Distributing an app via your website
Distributing an app via your website
There is nothing stopping you from posting an APK on your website and handling downloads and sales that way. It’s a good way to provide your app to users who have trouble with more traditional marketplaces because of their geographic location or the limitations of their Android-powered device. I don’t suggest this approach as the sole distribution channel except in very specific cases.
Pros
- You get full control of when your app is available and to whom.
- You can employ traditional web hosting tools and techniques for gathering advanced metrics about your users.
- There are no fees associated with distributing your app this way, so if you are charging for your app, you don’t have to give 30% of your profits away to the distribution channel. (A 30/70 split has become the defacto profit sharing model for the majority of app stores these days.)
Cons
- You become responsible for marketing your app, implementing a payment system, and keeping up with who has purchased your app so that when your customers upgrade their devices they aren’t charged for your app again.
- All the major app markets available today handle notifying users of updates and installing upgrades and patches.

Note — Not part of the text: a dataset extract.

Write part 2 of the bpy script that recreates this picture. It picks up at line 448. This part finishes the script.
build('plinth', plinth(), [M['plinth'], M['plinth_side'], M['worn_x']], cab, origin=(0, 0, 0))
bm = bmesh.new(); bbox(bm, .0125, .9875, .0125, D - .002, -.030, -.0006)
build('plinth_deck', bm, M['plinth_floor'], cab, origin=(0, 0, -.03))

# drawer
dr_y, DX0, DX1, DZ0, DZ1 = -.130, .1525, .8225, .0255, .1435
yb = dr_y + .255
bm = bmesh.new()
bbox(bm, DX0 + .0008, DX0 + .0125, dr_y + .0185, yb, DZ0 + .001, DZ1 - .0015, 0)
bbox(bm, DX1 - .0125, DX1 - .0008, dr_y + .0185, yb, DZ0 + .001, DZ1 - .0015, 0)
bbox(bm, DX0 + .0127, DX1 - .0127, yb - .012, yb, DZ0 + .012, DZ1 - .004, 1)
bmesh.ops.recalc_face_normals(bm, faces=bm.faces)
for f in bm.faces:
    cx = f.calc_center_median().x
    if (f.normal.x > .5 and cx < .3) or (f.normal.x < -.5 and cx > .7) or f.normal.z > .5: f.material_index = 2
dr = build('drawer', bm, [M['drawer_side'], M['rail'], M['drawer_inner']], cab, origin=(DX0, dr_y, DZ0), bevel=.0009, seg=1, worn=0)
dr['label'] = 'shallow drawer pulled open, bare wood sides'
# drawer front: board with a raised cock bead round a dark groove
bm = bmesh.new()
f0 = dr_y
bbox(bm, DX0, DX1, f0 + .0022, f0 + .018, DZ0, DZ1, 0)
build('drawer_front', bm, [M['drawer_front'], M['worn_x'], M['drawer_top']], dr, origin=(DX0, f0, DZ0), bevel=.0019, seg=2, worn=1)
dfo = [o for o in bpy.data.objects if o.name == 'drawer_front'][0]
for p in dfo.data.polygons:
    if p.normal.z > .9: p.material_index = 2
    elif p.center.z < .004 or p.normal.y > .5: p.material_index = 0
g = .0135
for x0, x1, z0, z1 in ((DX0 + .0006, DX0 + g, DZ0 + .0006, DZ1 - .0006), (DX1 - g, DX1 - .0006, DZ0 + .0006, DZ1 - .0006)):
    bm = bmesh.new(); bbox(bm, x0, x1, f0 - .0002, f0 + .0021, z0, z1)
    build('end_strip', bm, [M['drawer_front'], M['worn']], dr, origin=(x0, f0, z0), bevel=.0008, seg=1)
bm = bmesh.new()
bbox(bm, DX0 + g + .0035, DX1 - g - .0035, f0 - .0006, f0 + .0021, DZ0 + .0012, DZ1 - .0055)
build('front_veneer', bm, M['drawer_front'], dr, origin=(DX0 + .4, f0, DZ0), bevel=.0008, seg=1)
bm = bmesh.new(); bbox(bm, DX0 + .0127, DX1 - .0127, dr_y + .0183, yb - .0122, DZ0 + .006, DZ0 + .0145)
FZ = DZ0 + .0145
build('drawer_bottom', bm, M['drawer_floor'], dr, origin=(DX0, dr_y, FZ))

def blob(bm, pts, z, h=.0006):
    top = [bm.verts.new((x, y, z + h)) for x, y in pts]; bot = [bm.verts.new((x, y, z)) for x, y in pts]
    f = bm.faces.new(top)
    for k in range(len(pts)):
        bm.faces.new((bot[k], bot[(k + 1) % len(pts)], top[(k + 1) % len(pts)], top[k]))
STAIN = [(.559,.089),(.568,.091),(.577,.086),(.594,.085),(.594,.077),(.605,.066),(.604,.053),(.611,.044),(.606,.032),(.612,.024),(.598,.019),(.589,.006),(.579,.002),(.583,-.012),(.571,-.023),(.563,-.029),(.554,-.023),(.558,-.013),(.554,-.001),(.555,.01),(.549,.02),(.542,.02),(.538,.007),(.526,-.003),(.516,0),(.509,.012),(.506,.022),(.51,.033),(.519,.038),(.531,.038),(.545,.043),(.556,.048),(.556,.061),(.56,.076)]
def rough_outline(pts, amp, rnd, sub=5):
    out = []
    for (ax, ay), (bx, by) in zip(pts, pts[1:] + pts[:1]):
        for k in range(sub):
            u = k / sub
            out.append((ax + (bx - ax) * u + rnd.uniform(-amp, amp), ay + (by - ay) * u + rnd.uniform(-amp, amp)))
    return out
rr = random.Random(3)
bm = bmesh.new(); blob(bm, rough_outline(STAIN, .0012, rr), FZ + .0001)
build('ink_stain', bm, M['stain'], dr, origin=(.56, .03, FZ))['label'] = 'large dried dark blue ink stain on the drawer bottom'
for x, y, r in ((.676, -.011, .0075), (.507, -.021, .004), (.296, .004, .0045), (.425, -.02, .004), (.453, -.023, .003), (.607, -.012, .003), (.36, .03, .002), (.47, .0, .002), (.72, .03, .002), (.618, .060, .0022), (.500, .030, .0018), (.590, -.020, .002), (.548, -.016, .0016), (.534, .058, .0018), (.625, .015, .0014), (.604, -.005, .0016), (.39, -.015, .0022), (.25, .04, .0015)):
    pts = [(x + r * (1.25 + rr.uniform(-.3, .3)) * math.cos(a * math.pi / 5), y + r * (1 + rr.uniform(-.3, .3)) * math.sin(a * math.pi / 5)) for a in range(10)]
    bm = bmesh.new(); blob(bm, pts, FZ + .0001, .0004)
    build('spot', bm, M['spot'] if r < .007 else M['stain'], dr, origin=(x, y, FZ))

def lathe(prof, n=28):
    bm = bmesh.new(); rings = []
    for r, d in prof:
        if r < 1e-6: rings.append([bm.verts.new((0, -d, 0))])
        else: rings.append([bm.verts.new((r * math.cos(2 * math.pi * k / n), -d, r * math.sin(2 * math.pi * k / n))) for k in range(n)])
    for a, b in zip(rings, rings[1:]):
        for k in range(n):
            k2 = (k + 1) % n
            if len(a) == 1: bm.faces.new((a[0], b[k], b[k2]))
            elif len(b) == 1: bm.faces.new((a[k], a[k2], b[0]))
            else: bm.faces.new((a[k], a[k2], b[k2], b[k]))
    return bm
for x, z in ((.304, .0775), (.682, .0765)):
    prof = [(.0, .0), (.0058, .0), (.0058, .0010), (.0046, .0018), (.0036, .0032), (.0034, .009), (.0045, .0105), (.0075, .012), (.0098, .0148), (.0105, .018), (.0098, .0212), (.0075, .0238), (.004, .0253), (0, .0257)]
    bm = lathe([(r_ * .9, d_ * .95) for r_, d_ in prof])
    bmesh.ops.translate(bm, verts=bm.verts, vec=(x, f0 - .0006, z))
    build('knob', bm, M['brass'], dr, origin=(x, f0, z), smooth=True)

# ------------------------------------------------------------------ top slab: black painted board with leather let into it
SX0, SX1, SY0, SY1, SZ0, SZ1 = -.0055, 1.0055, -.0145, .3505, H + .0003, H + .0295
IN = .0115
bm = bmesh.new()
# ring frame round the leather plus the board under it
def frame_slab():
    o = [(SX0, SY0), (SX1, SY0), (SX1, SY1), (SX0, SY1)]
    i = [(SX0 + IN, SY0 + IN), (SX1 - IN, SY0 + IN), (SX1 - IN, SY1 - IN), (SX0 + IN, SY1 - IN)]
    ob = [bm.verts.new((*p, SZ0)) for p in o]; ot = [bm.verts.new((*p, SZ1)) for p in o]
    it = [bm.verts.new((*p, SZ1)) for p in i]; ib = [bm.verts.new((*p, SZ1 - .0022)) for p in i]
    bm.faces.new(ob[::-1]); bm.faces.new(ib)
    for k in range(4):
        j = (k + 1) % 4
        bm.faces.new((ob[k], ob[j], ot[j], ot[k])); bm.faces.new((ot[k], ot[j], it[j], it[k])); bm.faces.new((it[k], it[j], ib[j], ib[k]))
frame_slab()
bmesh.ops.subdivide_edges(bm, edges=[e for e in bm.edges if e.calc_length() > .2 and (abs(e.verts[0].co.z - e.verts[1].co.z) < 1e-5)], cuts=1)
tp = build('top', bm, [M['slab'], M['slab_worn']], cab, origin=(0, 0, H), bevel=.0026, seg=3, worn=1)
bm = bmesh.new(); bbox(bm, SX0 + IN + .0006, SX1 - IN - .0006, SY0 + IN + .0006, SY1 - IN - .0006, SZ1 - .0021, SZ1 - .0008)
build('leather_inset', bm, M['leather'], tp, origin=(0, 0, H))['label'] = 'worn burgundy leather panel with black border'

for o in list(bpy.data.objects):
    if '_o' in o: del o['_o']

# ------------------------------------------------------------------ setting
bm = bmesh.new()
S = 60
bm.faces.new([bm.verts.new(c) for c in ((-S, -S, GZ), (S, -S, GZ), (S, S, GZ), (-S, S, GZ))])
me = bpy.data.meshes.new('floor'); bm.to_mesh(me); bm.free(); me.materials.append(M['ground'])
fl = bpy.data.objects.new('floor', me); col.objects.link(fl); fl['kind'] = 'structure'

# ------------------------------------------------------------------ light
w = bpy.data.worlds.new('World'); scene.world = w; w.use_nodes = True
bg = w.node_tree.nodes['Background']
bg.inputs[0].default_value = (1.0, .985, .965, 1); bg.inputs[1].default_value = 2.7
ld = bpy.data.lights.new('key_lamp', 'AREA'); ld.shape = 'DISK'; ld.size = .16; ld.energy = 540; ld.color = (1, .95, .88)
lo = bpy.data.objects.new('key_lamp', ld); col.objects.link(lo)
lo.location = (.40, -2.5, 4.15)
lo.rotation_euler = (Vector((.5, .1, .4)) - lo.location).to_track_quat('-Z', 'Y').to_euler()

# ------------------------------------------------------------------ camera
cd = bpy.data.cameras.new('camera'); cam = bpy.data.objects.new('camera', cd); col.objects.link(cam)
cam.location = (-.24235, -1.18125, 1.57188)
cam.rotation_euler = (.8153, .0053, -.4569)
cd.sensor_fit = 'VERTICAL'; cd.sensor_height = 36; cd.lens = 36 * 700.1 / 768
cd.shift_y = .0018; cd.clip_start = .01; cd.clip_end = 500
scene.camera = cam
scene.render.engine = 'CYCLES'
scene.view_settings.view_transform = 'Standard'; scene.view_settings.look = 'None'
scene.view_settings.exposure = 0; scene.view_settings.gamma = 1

If you choose to distribute your app from your website, it’s up to you to build this non-trivial functionality into the app itself, along with the necessary backend web services to support the notification and update process.
- Users will have to open their devices up to unknown sources, and without a “market app,” you’ll have to instruct users on how to clean up remnant APKs off their devices after installation and/or when downloading new versions.